Knowing time was running out as I prepared to leave for college, Joseph and I tried to make the most of our time off for both Christmas Break and Spring Break. These breaks turned into periods of intense work and creative development. The meat of our original material selections was fleshed out during these periods using Joseph’s 4-track recorder.

     We did encounter a few bumps along the way due to Joseph experiencing various stages of depression around this time due to a repetitious cycle of quick break-ups with a succession of girlfriends. He quietly retreated into his own mind’s eye and brooded in the background while we were at school. I joined him there on more than a couple of occasions, but his depressive moods far outlasted my own. Day after day I would show up at his house to either hang out or work on new material and find him desperate to retreat back into isolation as he tried to distance himself from the outside world.

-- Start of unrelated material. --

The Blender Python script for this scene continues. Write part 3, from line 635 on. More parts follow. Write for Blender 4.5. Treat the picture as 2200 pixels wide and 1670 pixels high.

     Despite all of this, we were able to produce a number of good quality songs. The material we worked out during this period came to represent our best efforts to get complete songs on tape. Joseph was becoming more adept at layering his guitars and was able to work up some intriguing instrumental numbers. I refused to work with Lyle by this point and Joseph seemed fine with that. So I barked out lyrics, which had been written more than a year before when Joseph, Jake, and I were a collective unit, to guitar parts that Joseph laid down. Ironically, these sessions solidified the basis for our sound at the crest of our band’s slow march toward… extinction. 

***

Coda: Music possesses a unique and special quality that affects our brains in a way nothing else on this planet does. You can hear a song for the first time in a decade and still remember a majority of the lyrics and the exact moment when the drums come crashing in just before the chorus. I went to the Memphis in May music festival to see Foo Fighters—my first major concert—the summer after my senior year of high school. When I think back to that night, I realize that even though playing music in a band turned out not to be my calling, it provided inspiration and guidance, and ultimately the soundtrack of my life. So many of my memories are indelibly linked to songs that I have loved over the years. I may have failed at music, but music has never failed me.